Oui, c'était un moment intéressant. Il y a toujours eu dans l'islam, si vous voulez, cette circonspection concernant le mot de laïcité même. Donc, voilà probablement ce qui était dans l'esprit de cette proposition de mettre plutôt état multiconfessionnel. On se rend compte que l'expression elle-même est une forme de reconnaissance du pluralisme des confessions, et donc semble capturer cet élément fondamental qui entre dans la définition de la laïcité. Mais abandonner le mot aurait été probablement un mauvais signal. Supprimer le mot laïcité, c'était probablement la porte ouverte à une remise en question radicale des principes sur lesquels un État moderne aujourd'hui est fondé. Mon vieux maître Althusser disait: « On n'abandonne pas un concept ».
Althusser ?
Oui, il avait dit : « On n'abandonne pas un concept comme on abandonne un chien. »
Alors, quand on voit aujourd'hui la montée du communautarisme dans plusieurs pays, quand on voit l'érosion du modèle laïc en Turquie, quand on voit la montée du nationalisme chrétien aux États-Unis, la montée du nationalisme hindou en Inde, est-ce que ce socle commun de laïcité n'est pas menacé ?

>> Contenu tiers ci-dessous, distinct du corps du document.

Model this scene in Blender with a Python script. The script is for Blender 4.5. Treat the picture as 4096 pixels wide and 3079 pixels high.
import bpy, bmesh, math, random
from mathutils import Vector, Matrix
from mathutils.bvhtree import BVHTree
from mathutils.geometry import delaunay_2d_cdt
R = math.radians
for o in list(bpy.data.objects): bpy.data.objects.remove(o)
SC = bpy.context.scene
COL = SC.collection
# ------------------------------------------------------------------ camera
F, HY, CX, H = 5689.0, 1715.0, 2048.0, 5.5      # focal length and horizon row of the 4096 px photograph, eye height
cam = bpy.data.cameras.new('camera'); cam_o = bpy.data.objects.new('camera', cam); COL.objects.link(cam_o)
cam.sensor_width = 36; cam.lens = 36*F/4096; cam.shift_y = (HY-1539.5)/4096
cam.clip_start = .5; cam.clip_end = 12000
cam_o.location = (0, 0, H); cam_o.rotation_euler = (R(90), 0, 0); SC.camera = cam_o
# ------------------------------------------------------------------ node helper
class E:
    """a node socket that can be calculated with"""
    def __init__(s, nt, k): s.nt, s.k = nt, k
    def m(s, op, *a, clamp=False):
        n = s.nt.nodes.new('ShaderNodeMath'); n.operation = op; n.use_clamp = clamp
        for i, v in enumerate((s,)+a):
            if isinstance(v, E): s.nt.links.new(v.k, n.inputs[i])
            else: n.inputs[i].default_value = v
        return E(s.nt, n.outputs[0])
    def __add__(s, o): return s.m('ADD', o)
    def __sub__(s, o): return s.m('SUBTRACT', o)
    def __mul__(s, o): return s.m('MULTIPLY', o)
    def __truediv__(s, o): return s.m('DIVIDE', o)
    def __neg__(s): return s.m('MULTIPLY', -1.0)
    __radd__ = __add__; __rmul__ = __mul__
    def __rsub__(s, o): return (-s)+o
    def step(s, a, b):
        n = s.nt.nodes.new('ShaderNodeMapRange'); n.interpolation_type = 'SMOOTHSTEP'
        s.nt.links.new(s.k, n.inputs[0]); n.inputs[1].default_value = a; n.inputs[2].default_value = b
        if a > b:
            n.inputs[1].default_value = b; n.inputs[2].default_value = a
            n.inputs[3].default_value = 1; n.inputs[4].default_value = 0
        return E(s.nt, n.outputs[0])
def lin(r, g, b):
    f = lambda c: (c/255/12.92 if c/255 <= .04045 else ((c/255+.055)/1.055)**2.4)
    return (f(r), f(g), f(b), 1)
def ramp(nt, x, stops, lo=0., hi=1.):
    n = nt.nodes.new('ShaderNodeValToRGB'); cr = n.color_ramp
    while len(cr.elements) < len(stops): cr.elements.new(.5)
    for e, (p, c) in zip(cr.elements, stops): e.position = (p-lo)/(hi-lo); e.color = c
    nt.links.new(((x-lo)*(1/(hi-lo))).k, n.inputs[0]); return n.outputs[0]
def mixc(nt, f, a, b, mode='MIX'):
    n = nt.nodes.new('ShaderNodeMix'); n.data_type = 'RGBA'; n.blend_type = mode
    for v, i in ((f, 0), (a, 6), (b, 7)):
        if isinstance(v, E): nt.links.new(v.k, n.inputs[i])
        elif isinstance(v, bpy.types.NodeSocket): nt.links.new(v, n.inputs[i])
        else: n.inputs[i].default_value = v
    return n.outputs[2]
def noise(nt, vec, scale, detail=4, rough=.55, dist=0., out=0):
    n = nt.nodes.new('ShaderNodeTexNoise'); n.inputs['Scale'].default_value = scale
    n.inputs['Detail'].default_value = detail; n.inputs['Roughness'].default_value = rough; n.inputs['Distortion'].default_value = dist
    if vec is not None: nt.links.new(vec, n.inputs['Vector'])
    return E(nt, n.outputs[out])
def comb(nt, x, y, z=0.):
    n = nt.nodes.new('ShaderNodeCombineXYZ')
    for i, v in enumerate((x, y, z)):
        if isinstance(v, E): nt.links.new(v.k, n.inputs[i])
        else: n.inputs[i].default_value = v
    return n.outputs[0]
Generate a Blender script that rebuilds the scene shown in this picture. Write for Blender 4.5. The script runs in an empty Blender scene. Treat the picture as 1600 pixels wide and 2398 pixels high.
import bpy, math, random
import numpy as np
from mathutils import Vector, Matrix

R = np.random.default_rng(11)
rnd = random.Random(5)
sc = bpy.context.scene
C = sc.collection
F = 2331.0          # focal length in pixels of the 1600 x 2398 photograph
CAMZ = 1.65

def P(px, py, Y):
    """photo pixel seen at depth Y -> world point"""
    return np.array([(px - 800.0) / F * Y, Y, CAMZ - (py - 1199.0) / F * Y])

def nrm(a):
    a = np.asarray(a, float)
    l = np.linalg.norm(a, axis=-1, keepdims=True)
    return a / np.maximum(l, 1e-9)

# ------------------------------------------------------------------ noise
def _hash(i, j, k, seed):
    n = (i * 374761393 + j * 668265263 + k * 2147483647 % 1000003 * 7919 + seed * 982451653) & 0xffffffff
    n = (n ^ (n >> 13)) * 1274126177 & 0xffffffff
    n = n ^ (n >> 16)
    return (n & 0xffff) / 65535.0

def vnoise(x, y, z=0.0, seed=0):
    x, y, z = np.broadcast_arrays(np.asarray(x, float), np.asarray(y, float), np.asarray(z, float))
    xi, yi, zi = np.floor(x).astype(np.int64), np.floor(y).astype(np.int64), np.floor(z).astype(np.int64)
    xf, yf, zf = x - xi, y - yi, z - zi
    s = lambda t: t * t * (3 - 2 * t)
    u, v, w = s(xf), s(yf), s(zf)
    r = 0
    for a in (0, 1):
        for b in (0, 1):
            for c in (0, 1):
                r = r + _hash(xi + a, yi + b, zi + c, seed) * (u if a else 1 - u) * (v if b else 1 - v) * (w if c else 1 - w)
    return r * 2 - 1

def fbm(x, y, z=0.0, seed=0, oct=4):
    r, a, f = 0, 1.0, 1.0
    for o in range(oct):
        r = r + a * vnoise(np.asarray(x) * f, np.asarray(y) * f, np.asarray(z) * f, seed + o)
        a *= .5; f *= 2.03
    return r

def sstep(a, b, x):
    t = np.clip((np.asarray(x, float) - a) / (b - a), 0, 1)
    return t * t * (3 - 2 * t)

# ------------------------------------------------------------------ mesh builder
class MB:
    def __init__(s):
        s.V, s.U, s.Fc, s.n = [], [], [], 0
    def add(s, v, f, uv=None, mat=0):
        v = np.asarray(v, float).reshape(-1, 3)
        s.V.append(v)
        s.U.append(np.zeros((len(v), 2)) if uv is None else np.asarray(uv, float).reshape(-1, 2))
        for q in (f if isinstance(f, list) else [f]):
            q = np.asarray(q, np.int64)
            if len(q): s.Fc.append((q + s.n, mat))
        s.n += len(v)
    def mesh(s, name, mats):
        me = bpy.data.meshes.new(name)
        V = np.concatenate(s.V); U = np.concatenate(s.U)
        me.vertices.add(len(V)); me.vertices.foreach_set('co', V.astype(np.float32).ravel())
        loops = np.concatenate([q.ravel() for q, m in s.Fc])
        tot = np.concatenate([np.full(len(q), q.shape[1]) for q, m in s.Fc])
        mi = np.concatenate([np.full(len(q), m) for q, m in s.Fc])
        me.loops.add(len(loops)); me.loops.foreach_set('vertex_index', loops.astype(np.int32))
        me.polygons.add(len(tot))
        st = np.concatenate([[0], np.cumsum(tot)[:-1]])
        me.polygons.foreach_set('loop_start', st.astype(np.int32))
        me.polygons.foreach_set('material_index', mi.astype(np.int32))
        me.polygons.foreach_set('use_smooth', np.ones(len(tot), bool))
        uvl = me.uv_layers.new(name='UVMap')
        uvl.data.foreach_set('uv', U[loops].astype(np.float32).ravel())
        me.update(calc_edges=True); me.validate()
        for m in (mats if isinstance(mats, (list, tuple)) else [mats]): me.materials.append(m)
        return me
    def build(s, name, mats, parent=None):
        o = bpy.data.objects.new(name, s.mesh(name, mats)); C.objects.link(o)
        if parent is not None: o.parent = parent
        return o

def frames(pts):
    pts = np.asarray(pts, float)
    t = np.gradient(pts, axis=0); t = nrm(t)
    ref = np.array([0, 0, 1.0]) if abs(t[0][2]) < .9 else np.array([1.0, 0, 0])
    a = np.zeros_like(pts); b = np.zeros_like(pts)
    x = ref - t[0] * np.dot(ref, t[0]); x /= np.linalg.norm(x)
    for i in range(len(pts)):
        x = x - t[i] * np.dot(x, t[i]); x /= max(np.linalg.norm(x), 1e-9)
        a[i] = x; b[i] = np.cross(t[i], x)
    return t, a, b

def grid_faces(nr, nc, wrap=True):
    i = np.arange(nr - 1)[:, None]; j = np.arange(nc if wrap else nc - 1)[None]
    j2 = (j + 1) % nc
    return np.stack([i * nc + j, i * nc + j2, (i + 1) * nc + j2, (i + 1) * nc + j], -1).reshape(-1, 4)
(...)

Il est certain que cette laïcité connaît une crise aujourd'hui, quand on voit tous les fondamentalismes religieux d'un bout à l'autre de la planète. Mais c'est non seulement ce socle commun de laïcité qui est menacé, mais de manière plus générale, c'est l'idée même de la démocratie qui est menacée. Et j'ajouterai même, c'est l'idée d'humanité qui est menacée. Un universel humain, une manière de vivre le pluralisme de nos cultures, de nos langues, mais avec un sentiment d'une humanité partagée. Nous vivons dans un monde qui est aujourd'hui très fragmenté par des ethno- nationalismes et différentes formes de tribalisme qui instrumentalisent les différentes religions. Aujourd'hui, toutes les religions, on les voit embarquées dans ces ethno-nationalismes. On voit que la laïcité est une sorte de victime collatérale de cette tribalisation de notre humanité.